それなのに米国ドル金利が上がらない。これが金利を生まない金には追い風となっている。
31日のNY市場で10年債利回りが一時2.2%の大台を割り込み、今年に入っての最低水準に接近している。
3月利上げ直後には「壁」と言われた2.6%の大台を試す勢いだったが、後が続かなかった。
失業率は4.4%まで下がり、ほぼ完全雇用に近い状況で、市場が見込む6月利上げ確率も9割を超える。それでも金利が上がるどころか低下傾向にある。年内開始とされるFRBバランスシート縮小政策も、市場にショックを与えないように極めて慎重に導入されるであろう点が注目され、当座のドル長期金利押し上げ効果は限定的と見られる。
FRBがインフレ目標としているPCE価格指数は、4月分が前年比で1.7%増。コアで1.5%増。目標の2%に近づいているとは言え、足踏み状態にも見える。
31日発表されたベージュブックでも、物価上昇については「緩やかで、変わらず」との表現で言及された。「いよいよ目標接近!」というモメンタム(勢い)が伝わってこない。
この低金利シンドロームの根源的理由について様々な議論が交わされるが、依然特定出来ていない。FRBが利上げを誘導しても長期金利が上がらない状況をグリーンスパン元FRB議長は「謎」と表現したが、イエレン現議長の時代になって再びこの「謎」が浮上している。
市場にはこの長年の「謎」を解明するアカデミックな議論の結論を待つ忍耐はない。
そもそもトランプ大統領の大型減税とインフラ投資の財政政策が金利を押し上げるシナリオだったのだが、その実現性はいまや闇の中である。
地政学的リスクも安全資産としての米国債へのマネー流入を加速させている。特に米国によるICBM迎撃ミサイル実験の「イメージ動画映像」が米国メディアに流れ、北朝鮮リスクがやっとNY市場でも切迫感を持って認識されるようになった。

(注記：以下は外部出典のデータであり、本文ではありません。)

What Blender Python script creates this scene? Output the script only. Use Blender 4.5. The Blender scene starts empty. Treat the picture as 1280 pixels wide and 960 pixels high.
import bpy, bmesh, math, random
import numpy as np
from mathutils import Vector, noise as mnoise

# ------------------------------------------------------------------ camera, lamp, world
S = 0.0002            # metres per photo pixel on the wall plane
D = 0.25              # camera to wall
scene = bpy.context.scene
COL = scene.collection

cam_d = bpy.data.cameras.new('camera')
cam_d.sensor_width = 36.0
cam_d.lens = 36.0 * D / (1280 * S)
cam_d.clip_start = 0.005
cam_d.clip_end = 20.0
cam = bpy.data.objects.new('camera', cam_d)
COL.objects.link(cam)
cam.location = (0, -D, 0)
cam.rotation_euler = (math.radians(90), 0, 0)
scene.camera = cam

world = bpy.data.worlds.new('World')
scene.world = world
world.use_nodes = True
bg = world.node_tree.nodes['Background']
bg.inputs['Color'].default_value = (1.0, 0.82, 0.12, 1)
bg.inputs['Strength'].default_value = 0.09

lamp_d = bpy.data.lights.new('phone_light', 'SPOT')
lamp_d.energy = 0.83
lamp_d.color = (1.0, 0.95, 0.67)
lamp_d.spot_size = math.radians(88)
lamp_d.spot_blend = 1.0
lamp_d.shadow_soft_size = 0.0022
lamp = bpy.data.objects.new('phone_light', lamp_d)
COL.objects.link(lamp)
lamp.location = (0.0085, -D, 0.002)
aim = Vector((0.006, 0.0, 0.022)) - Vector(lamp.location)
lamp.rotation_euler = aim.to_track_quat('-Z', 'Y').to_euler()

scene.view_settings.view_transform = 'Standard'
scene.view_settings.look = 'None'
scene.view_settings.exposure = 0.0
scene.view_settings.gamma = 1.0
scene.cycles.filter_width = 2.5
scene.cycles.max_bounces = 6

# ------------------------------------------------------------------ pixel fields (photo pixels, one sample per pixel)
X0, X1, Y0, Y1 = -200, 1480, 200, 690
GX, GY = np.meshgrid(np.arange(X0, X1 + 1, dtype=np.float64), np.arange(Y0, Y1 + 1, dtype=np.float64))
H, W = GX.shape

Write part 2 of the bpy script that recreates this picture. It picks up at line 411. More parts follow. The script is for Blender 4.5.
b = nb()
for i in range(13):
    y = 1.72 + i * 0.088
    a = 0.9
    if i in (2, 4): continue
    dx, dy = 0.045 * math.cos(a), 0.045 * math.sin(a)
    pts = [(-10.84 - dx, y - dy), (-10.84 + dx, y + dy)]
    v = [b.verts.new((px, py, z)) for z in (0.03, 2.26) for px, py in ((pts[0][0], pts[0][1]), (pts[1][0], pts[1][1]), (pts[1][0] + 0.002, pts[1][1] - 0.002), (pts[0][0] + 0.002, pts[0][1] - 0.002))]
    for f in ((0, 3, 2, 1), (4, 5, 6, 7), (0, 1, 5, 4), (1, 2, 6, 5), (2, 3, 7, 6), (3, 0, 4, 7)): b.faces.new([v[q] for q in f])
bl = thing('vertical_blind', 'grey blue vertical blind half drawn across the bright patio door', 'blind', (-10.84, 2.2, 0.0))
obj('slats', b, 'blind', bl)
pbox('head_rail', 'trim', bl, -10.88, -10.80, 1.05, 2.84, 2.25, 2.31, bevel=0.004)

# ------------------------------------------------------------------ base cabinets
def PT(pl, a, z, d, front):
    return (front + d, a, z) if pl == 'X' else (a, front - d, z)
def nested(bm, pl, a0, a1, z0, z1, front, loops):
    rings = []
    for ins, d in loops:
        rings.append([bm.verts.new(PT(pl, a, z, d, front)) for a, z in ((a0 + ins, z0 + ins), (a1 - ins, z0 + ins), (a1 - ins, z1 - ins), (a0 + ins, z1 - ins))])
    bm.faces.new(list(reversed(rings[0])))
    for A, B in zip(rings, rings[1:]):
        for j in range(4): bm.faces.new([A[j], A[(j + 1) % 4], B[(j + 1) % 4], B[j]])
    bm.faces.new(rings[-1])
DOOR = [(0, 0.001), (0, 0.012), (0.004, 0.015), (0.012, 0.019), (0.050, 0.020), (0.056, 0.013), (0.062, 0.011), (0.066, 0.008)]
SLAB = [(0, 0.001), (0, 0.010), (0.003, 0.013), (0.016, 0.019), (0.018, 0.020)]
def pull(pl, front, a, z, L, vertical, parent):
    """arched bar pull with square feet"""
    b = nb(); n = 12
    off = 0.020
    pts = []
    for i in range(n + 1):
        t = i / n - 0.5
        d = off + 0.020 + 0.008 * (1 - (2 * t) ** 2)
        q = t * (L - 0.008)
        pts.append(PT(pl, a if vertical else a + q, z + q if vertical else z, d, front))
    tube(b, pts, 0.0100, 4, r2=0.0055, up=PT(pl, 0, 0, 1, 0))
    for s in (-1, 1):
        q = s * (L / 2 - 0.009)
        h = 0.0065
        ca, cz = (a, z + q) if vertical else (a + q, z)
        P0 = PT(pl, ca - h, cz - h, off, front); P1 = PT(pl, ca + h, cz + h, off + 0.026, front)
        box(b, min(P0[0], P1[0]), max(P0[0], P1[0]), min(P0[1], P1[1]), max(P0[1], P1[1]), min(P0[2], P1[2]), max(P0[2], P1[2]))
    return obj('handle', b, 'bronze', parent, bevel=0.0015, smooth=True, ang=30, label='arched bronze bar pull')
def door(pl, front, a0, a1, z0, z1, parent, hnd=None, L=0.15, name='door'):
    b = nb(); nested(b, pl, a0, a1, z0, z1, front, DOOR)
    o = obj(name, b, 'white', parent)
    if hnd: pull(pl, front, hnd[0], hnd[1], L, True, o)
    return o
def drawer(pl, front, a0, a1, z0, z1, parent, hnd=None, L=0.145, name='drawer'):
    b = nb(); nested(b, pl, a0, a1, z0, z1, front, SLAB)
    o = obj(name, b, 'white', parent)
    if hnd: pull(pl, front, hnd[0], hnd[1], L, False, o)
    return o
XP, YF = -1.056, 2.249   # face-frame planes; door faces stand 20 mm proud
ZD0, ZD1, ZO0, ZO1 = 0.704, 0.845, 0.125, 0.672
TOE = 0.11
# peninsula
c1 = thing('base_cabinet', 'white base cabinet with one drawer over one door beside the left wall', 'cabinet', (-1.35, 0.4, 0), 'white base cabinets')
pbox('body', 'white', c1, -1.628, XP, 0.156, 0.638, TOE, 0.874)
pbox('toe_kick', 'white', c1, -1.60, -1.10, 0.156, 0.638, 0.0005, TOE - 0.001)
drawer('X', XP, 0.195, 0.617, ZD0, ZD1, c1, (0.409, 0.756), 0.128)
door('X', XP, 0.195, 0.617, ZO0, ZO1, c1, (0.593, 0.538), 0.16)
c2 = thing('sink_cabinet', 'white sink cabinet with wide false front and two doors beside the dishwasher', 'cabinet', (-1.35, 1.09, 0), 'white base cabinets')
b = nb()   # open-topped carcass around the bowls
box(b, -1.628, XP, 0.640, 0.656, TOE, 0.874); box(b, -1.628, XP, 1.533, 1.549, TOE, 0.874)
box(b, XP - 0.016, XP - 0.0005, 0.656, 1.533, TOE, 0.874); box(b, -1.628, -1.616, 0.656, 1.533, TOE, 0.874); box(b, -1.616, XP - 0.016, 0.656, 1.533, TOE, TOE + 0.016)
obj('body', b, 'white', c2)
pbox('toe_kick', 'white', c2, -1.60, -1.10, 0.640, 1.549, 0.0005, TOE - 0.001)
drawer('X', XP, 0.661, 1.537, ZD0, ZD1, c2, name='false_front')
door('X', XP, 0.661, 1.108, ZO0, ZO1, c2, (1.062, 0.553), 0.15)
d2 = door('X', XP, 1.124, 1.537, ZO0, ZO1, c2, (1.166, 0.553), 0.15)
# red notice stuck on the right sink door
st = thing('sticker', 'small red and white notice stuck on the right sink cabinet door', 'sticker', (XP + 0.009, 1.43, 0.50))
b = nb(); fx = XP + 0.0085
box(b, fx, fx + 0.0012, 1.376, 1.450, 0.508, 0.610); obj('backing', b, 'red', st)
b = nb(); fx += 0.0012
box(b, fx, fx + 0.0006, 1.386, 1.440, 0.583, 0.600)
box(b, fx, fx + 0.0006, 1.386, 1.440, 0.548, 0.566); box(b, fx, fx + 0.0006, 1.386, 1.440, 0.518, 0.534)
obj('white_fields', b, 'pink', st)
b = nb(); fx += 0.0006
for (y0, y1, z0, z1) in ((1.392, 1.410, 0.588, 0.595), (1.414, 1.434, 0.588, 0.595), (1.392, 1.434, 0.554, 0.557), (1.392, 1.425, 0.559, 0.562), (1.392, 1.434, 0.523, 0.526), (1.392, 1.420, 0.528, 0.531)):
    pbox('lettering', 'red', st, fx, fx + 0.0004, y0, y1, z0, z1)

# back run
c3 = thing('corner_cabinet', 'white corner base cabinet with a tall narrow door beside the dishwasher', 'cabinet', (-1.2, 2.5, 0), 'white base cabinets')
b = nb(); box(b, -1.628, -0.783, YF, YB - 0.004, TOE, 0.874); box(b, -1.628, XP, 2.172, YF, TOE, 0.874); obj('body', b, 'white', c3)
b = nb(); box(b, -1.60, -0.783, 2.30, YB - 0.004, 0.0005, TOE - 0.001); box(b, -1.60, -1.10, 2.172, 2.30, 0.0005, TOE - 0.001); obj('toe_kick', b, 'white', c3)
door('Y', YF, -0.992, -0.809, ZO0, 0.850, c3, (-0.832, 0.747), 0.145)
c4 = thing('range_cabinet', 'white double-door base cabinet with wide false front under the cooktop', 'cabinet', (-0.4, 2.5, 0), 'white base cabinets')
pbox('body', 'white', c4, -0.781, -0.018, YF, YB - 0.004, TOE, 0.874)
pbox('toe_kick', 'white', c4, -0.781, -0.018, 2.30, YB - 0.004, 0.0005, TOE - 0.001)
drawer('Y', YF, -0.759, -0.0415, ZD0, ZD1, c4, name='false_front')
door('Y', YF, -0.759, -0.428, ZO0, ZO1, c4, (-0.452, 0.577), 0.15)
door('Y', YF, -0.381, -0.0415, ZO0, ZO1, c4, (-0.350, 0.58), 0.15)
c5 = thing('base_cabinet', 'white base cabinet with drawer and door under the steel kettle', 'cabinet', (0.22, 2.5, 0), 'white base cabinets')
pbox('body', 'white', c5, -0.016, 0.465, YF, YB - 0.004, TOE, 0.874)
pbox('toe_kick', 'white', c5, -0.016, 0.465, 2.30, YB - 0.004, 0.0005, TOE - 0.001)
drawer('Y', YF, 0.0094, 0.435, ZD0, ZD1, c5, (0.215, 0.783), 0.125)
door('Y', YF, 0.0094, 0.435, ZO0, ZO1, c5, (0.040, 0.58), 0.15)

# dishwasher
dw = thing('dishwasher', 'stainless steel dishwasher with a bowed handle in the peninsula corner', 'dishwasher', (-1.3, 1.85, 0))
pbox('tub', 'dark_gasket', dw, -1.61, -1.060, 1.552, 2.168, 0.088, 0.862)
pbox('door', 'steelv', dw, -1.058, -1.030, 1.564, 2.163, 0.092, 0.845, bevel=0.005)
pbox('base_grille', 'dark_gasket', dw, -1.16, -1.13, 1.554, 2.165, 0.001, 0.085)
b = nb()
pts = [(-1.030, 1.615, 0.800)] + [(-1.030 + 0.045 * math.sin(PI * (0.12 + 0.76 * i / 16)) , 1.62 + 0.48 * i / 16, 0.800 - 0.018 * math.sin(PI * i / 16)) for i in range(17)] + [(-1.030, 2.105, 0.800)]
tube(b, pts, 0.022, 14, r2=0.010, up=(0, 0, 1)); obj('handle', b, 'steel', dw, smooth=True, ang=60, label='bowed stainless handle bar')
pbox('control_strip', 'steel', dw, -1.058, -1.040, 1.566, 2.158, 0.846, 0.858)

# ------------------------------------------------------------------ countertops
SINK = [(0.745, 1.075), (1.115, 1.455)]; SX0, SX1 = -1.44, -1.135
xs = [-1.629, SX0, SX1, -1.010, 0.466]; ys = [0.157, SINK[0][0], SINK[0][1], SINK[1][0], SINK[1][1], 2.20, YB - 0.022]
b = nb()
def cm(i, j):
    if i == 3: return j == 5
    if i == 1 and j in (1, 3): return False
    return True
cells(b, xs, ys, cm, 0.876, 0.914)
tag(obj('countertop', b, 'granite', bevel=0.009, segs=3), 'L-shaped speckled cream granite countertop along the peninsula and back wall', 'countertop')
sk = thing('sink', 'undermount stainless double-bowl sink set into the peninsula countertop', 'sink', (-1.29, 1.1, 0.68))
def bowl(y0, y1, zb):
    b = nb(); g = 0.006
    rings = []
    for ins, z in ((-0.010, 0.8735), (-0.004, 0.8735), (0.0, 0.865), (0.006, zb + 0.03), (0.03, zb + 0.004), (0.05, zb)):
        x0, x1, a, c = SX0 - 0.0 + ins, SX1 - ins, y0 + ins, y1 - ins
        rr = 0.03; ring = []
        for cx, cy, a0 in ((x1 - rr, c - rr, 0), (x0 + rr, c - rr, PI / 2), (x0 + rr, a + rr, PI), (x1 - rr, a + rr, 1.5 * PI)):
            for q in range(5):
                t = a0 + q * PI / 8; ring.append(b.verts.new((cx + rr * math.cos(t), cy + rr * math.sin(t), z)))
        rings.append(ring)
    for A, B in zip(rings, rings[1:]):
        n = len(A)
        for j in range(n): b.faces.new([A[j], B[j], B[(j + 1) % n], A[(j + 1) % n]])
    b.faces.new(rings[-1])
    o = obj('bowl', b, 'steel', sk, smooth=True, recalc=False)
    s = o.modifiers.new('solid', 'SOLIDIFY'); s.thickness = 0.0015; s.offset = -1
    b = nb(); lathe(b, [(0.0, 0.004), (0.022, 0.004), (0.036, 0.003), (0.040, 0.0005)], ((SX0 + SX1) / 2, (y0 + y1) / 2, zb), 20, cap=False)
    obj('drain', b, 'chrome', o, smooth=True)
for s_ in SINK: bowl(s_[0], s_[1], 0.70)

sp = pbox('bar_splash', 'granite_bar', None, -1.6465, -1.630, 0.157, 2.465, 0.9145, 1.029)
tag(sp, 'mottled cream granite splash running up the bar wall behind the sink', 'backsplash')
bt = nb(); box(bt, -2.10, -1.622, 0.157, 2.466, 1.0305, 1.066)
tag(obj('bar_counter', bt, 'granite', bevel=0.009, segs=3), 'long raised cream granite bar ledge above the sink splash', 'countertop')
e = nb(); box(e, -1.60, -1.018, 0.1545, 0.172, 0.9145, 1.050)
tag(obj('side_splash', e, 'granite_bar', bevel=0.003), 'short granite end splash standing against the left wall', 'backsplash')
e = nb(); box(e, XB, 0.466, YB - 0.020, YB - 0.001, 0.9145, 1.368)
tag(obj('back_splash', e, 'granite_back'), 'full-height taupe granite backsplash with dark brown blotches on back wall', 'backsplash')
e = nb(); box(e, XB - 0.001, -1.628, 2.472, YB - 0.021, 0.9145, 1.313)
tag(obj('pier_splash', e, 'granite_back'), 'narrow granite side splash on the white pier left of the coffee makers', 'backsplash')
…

英国総選挙もここにきてマンチェスター・テロという突発的要因により、メイ首相率いる保守党が過半数を獲得できるか不透明な情勢になってきた。EU離脱を問う英国民投票から一年ほど経って、再び市場は英国発「まさか」に身構えている。
米国債と同じく安全資産とされる金の価格が31日には10ドルほど急騰して、当面のレンジの上値抵抗線と見られた1270ドル台を突破した。短期的視点では、昨日の本欄では買い値頃感と書いたが、今日の水準はちと高い。中期的視点では、やはり利上げトレンドの中でドル安はいずれドル高になると思う。
なお、恐怖指数といわれるVIXは依然10台の低水準にあるが、市場の過度な楽観が徐々に懸念材料として受け止められている。楽観が裏切られた時の市場の動揺が危惧されているのだ。
そのような市場環境の中で、今夜は重要なISM景況感指数が発表され、明日はいよいよ6月FOMC前、最後の雇用統計発表と続く。
まずは、6月利上げという市場にほぼ完全に織り込まれた材料の後始末から波乱含みの6月相場が始まる。